While I agree with the points you make about the fact that the FBI didn't give a tinkers' damn about the missing civil rights workers in the film and that a perfunctory investigation was begun to make it look like someone did give a damn, I think you miss the point of Chaosdynasty's post.
Even though there have only been a few generations between the time the story occurred and the present day, and even though there is still discrimination and prejudice in our country today, people need to see films like this to remind themselves of what that time in our history was like. So it's not a completely accurate history, you say? The teacher showing the film to the class could make a disclaimer that states that, although some facts and history in this film are incorrect, the film is an excellent example of what these times were like and what people felt, said, and did during this great upheaval in our nation. Then you give the class an assignment to delve into the REAL history behind the film so as to indelibly mark it on their brains.

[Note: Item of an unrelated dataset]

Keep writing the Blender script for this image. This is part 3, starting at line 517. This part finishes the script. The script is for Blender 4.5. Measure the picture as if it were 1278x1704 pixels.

Having just re-watched Ghosts of Mississippi last night, I realized once again that old saying that goes, roughly, "those who forget the lessons of history are doomed to repeat them." At one point in the film it was mentioned that no one even remembers who Medger Evers was and this was in the early 1990s. So, within just 25 years of his death, Evers and his circumstances were already forgotten to history by a great many people in our nation and, therefore, a whole new generation might not be taught or realize just what he died for. I also recently re-watched The Autobiography of Miss Jane Pittman (I must be on a Civil Rights kick lately!) and the scene at the end where she goes up to drink from the "whites only" water fountain also reminded me that we have come quite a ways but we also forget easily the struggles the nation had to go through to get to where we are today. Many children today do not realize or remember those kind of incidents and the fact that black people were beaten, arrested, or even killed for simply drinking from a fountain not designated for them. In watching films I have shown my own children, they have witnessed things in the films that they have not seen in real life due to what progress we have made. However, when these questions came it, I used it as a tool to help them understand what a different world it was then, how far we HAVE come, but also how far we STILL have to go.
Are we in a perfect world where no one ever commits discrimination or has a thought of prejudice in their minds? No. As Alec Baldwin's character (and his father's) said in GOM, roughly: "It doesn't matter what or how we legislate. We can't change how people think." But, as long as we continue to learn and re-learn and reflect on our history, we have the chance of leading each subsequent generation in the direction of a society that understands each other more and discriminates less.
So, even if GOM isn't completely accurate, it's still an excellent learning tool to use in a history class-as long as the teacher follows through on the real facts and reinforces those with the class.